Para analistas, preço do Brent pode chegar a US$ 10


O Globo - 22 abr 2020 - 10:13

Os preços do petróleo do tipo Brent, que alcançaram nesta terça-feira o menor patamar desde 2001 com cotações abaixo dos US$ 20, devem continuar em queda. Nas contas dos especialistas, o barril poderia recuar para o patamar de US$ 10, o que levaria a Organização dos Países Exportadores de Petróleo (Opep) a efetuar um novo corte na produção.

Em novo dia de queda livre nos preços do petróleo, os contratos para junho do WTI caíram 43% e fecharam em US$ 11,57 em Nova York. O de maio fechou em US$ 10,01, depois de passar a maior parte da sessão no negativo. O Brent de junho chegou a cair 28%, mas fechou em US$ 19,33, com queda de 24%, segundo a Bloomberg.

Na semana passada, o cartel e aliados anunciaram uma redução histórica de 10% na produção global, insuficiente para impedir a derrocada no preço do produto, principalmente do barril do tipo WTI, negociado nos Estados Unidos, que fechou na última segunda-feira com preço negativo de US$ 37,63 nos contratos para maio. Estimativas apontam que a queda na demanda chegaria a 30%.

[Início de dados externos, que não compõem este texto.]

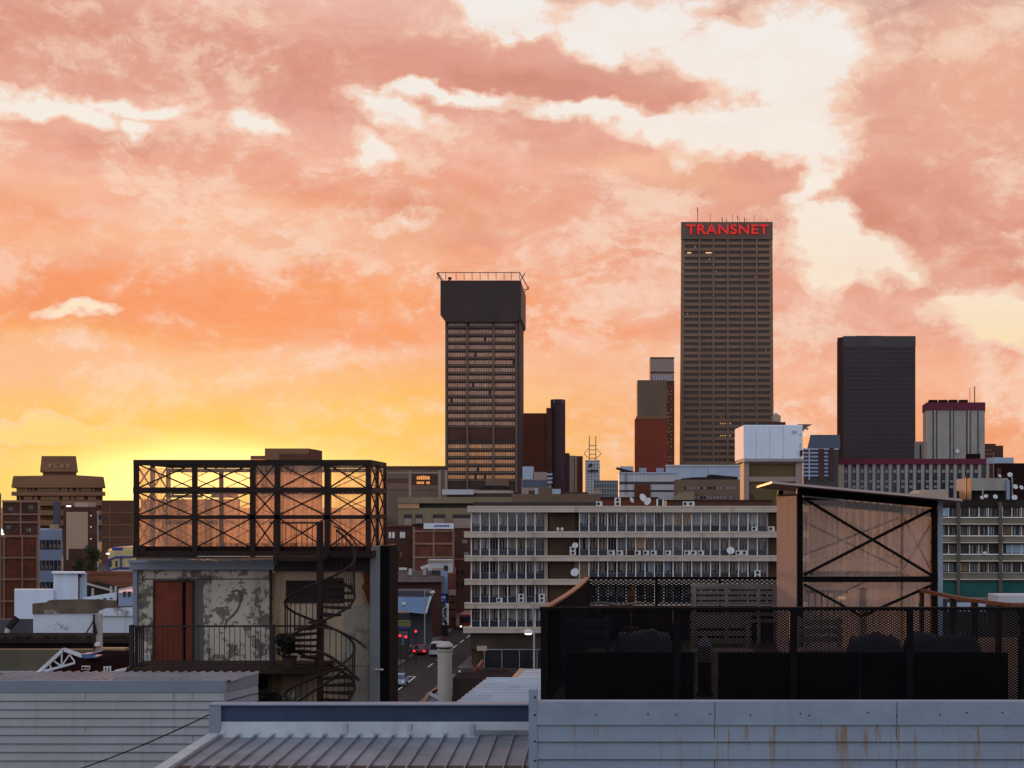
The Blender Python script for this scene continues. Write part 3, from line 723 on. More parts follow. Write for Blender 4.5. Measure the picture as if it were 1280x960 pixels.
# the tall tower with the red letters
Y = 1030; t = thing('skyscraper', (X(908,Y), Y+18, 0), 'tallest tower, concrete grid facade under glowing red rooftop letters', 'tower')
MB().prism_y([(X(849.4,Y),0),(X(967.6,Y),0),(X(965.2,Y),Z(279,Y)),(X(852,Y),Z(279,Y))], Y+1.2, Y+38, 'transnet_glass', 4.2).build('wall', t)
mb = MB(); mb.prism_y([(X(849,Y),0),(X(853.4,Y),0),(X(856,Y),Z(279,Y)),(X(851.6,Y),Z(279,Y))], Y+.5, Y+38.5, 'transnet_concrete', 3.4)
mb.build('corner_pier', t)
mb = MB(); mb.prism_y([(X(963.4,Y),0),(X(968,Y),0),(X(965.6,Y),Z(279,Y)),(X(961.2,Y),Z(279,Y))], Y+.5, Y+38.5, 'transnet_concrete', 3.4); mb.build('corner_pier', t)
MB().pp([(851.3,277.4),(965.8,277.4),(966,299),(851.2,299)], Y-.4, 39.5, 'transnet_top', 3.4).build('crown', t)
for x in (874,891.5,909.5,927.5,945.5): strip(t, 'pier', x-1, x+1, 299, 640, Y+1.2, 'transnet_concrete', 1.5, 1.45)
for k in range(43):
    y = 303.2 + k*7.62
    strip(t, 'spandrel', 853.5, 964.5, y-.6, y+3.0, Y+1.2, 'transnet_concrete', 1.0, .95)
for k in range(42):
    y = 303.2+k*7.62+3.1
    for i in range(random.choice((1,2,2,3))):
        x = random.uniform(855,960); w_ = random.uniform(.6,1.6)
        strip(t, 'window', x, x+w_, y+1.2, y+3.2, Y+1.2, 'blind_brown' if random.random() < .8 else 'tower_pane_low', .22, .1)
    if k == 1:
        for a, b in ((882,889.5),(859,864)): strip(t, 'window', a, b, y+1.4, y+2.8, Y+1.2, 'warm_lamp', .22, .1, 'brightly lit window')
    if k in (29,31):
        for i in range(5): strip(t, 'window', 894+i*3+k%2*6, 895.5+i*3+k%2*6, y+1.3, y+2.8, Y+1.2, 'lit_pane', .22, .1)
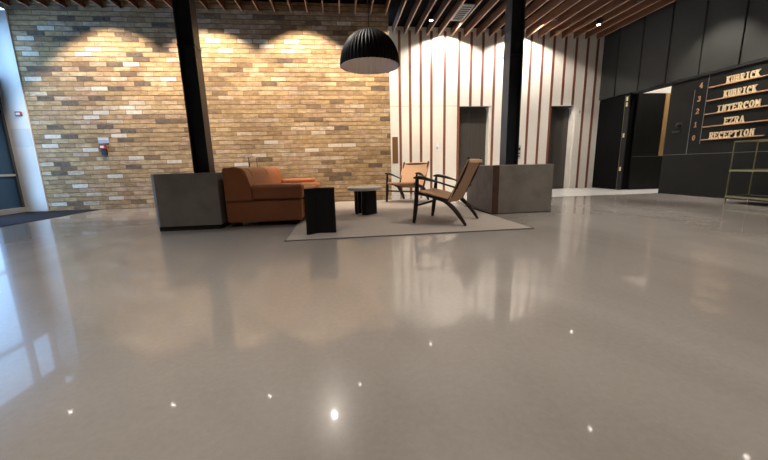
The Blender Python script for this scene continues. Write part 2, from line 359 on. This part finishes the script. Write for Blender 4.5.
# ---------------------------------------------------------------- steel columns and concrete plinths
def column(x, y, z0, label):
    o = empty('steel_column', (x, y, z0), label=label, cat='column'); h = HP-z0
    bm = mb(-.094, -.080, -.092, .092, 0, h); box(bm, .080, .094, -.092, .092, 0, h); box(bm, -.080, .080, -.006, .006, 0, h)
    link('shaft', bm, M_STEEL, o)
    z = 2.12-z0
    bm = mb(-.100, -.094, -.094, .094, z-.010, z+.010); box(bm, .094, .100, -.094, .094, z-.010, z+.010); box(bm, -.080, .080, -.088, -.006, z-.005, z+.005)
    link('splice_plate', bm, M_STEEL, o)
    return o
column(-1.715, 4.57, .652, 'black steel column rising from the dark concrete plinth beside the sofa')
column(2.425, 4.675, .652, 'black steel column rising from the concrete plinth behind the armchair, in front of the striped wall')
o = empty('concrete_plinth', (-1.77, 4.515, 0), label='dark concrete plinth under the steel column left of the orange sofa', cat='plinth')
link('body', prism(mb(), [(-.305, -.45), (.365, -.45), (.365, .45), (-.355, .45), (-.355, -.40)], .055, .652), M_CONC, o)
link('recessed_base', mb(-.33, .33, -.43, .43, 0, .055), M_CONCD, o)
o = empty('concrete_plinth', (2.43, 4.72, 0), label='concrete plinth with a rusty corner strip behind the woven armchair', cat='plinth')
link('body', mb(-.43, .43, -.46, .46, .008, .652, r=.005), M_CONC, o)
link('corner_strip', mb(-.43, -.345, -.466, -.455, .008, .650), M_CORTEN, o)
link('base_line', mb(-.42, .42, -.45, .45, 0, .008), M_CONCD, o)

# ---------------------------------------------------------------- rug, mat
rg = link('area_rug', mb(-.55, 1.95, 3.19, 6.62, .0, .010, r=.004), M_RUG, label='pale grey wool rug under the coffee table and woven armchairs', cat='rug')
bm = mb()
for a in ((-.555, 1.955, 3.18, 3.195), (-.555, 1.955, 6.615, 6.63), (-.56, -.545, 3.18, 6.63), (1.945, 1.96, 3.18, 6.63)): box(bm, *a, .0, .0105)
link('edge_binding', bm, M_RUGE, rg)
link('entrance_mat', mb(XL+.03, -4.57, 2.6, 6.96, 0, .008), M_MAT, label='dark blue-grey entrance mat along the glazed door', cat='mat')

# ---------------------------------------------------------------- sofa
RZ = .012
so = empty('leather_sofa', (-.9, 5.3, 0), label='orange tan leather sofa with low rounded arms beside the dark concrete plinth', cat='sofa')
Y0, Y1 = -1.17, 1.17     # local y
def soft(name, parent, m=M_LEATHER, r=.04, seg=5, *b, **k):
    return link(name, mb(*b, r=r, seg=seg), m, parent, smooth=True, **k)
soft('base', so, M_LEATHER, .02, 3, -.465, .415, Y0, Y1, .055, .303)
# backrest: profile in x-z extruded along y
prof = [(-.465, .306), (-.465, .67), (-.458, .694), (-.44, .706), (-.34, .710), (-.28, .704), (-.24, .686), (-.21, .65), (-.188, .59), (-.165, .50), (-.15, .306)]
def backrest(y0, y1):
    bm = mb(); a = [bm.verts.new((x, y0, z)) for x, z in prof]; b = [bm.verts.new((x, y1, z)) for x, z in prof]; n = len(prof)
    bm.faces.new(a); bm.faces.new(b[::-1])
    for i in range(n): bm.faces.new((a[i], b[i], b[(i+1) % n], a[(i+1) % n]))
    bmesh.ops.bevel(bm, geom=[e for e in bm.edges if abs(e.verts[0].co.y-e.verts[1].co.y) < 1e-6], offset=.014, segments=3, affect='EDGES')
    return bm
for y0, y1 in ((Y0, Y0+.26), (Y0+.262, Y0+1.165), (Y0+1.169, Y1-.262), (Y1-.26, Y1)):
    link('back_cushion', backrest(y0, y1), M_LEATHER, so, smooth=True)
for y0, y1 in ((Y0, Y0+.26), (Y1-.26, Y1)):
    a = soft('armrest', so, M_LEATHER, .055, 6, -.17, .435, y0, y1, .306, .502)
    yy = y0+.004 if y0 == Y0 else y1-.004
    link('piping', tube(mb(), [(-.45, yy, .304), (.41, yy, .304)], .005, 6), M_SEAM, a)
for y0, y1 in ((Y0+.265, -.003), (.003, Y1-.265)):
    soft('seat_cushion', so, M_LEATHER, .05, 6, -.165, .53, y0, y1, .29, .425)
soft('seat_front', so, M_LEATHER, .02, 3, .40, .49, Y0+.265, Y1-.265, .07, .295)
for x in (-.38, .30):
    for y in (Y0+.15, Y1-.15): link('leg', mb(x-.03, x+.03, y-.03, y+.03, 0, .06), M_BLK, so)

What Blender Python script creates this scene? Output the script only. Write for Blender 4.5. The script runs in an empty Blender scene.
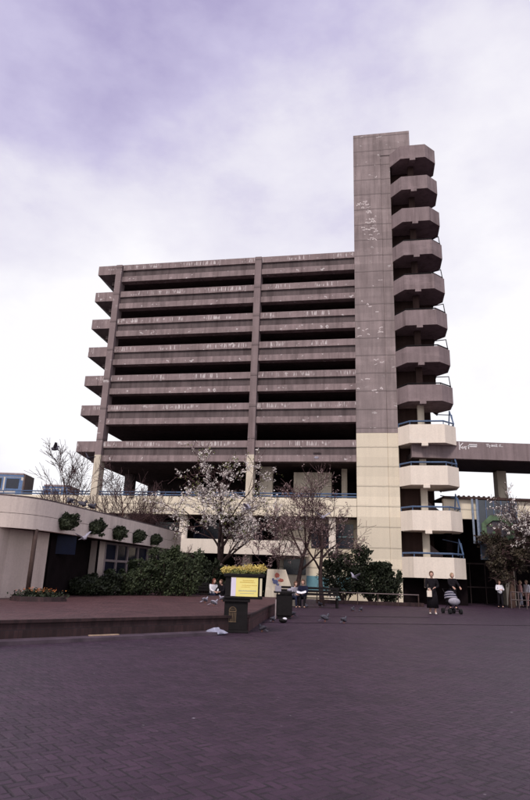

A avaliação dos especialistas é que o Brent não deve repetir o cenário de preços negativos do WTI. A derrocada histórica no mercado americano foi resultado de um cenário inusitado: produtores pagaram para se desfazer do produto diante do excesso de estoques.

Com o vencimento dos contratos marcado para esta terça-feira, o que prevê a entrega física do produto, em um cenário de tanques de armazenamento lotados diante da queda da demanda, quem tinha petróleo para vender preferiu pagar para alguém levá-lo do que não ter onde guardar.

Para os especialistas, a queda do Brent reflete a expectativa de que os EUA devam exportar seu excedente de petróleo por não ter mais capacidade de armazenamento. Além disso, parte do Brent também é negociado no mercado americano, e as importadoras e exportadoras do produto estão se desfazendo destes papéis.

“Se os EUA têm uma quantidade de óleo excedente, vão jogar no mercado internacional. O preço do WTI é interno, mas influencia o mercado internacional” disse Giovani Loss, especialista em óleo e gás do escritório Mattos Filho Advogados.

Cláudio Pinho, especialista em óleo e gás, atribui a queda do Brent nesta terça-feira às negociações dos papéis por traders americanas. “O preço do Brent é formado predominantemente por traders, na maioria americanas, na Nymex, nos EUA. No caso do Brent, o problema não é de entrega nem de estocagem”.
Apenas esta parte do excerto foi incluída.